One of the most exciting scenes in “The Founder” involve two men telling a milkshake salesman how their restaurant works.  They discuss how they used to be like any other drive through restaurant.  They offered a variety of items and did everything they were supposed to, but success was always outside of their grasp.  Then, they had a vision for a new concept called the Speedy Service.  They would do away with the drive-in model.  They would get rid of plates.  81% of their sales were in burgers, fries, and Coca-Cola, so they will only sell those items (and milkshakes, because…who doesn’t want milkshakes?).  They will wrap their food in paper and place it in bags.  They will have an assembly line for their cooks so that food can be made fast and ready to go in thirty seconds.  We watch this scene and find we are buying into the idea.  This sounds like the greatest invention of all time!   

In way, it is, because this little burger shop was called McDonald’s, and there was a time this system was unique and revolutionary.  Now we see it as a stepping stone where teenagers gain work experience through a low wage paying job, but at one point in time they were the only ones doing this.  Ray Kroc (Michael Keaton) seems to be the only one who recognizes what they have.  A struggling salesman for years, he lives a comfortable life, but admits to his wife he will probably never be truly happy unless he is able to put his stamp on the American dream.  When he sees McDonald’s, he sees his dreams becoming reality.  With McDonald’s, he sees America.  When selling the McDonald brothers on the idea of franchising their creation, he says “the Golden Arches can be as iconic as the American flag and the churches cross.”  It seems blasphemous to suggest such a thing…until you realize that this predication came true.
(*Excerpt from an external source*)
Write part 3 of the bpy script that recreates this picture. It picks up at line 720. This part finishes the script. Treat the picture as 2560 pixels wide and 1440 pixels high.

I remember watching “Super Size Me,” and in one of many memorable scenes, director Morgan Spurlock shows a variety of pictures to children and asks them who they are.  It was sad that Jesus wasn’t recognized by a single child but that Ronald McDonald was recognized by all.  Ironically, despite all I’ve described, “The Founder” is not a movie about the rise of McDonald’s.  This is about a man.  A man who, by all accounts, was a hard worker and doing what he could to make money.  He worked hard and deserved a piece of the American dream.  The movie is also about how much of a failure that success made him in his personal life.  Like “Steve Jobs” a couple years before, “The Founder” has no illusions that Kroc was a good man.  It recognizes early on that he is selfish and manipulative.  But he is a man of honor early on.  He does keep his promises and seems genuinely interested in a real partnership.

Only when he has a taste of success do the problems come in, as the McDonald’s brothers find any sort of expansion fine.  Kroc doesn’t want to just expand though: he wants to overthrow.  Soon his business practices are conniving and unethical.  At one point, they even become illegal.  But with a legal system that approves almost countless appeals, the McDonald brothers have no hope of stopping him.  All of this is anchored by an award worthy performance by Michael Keaton, who plays Kroc as the SoB he truly is, but likable enough early on that you can’t help but respect the man until he becomes so deplorable that you simply no longer can.  I think my mom said it best when she pointed out her biggest disappointment in Kroc was that he didn’t keep a handshake promise with key characters.  The disappointment here isn’t really the fact that he broke his word and did something wrong.
At this point in the film we would expect nothing less from the man.  What it does say though is that not only was he a man without integrity in the end, but as someone who was once in their shoes, he should have known better than to screw hard working American’s who were just trying to get their piece of the American dream.  He should have known better than to take credit for ideas he knew he didn’t invent.  He should have known better than to deliberately undercut their full potential.  He should have known better.  After all: he was once one of them himself.










CONSUMER ADVICE
Parents, there is the single use of the f-word that earns the PG-13 rating.  Otherwise, the language would be minor enough to warrant a mere PG.  Recommended for ages 12 and up.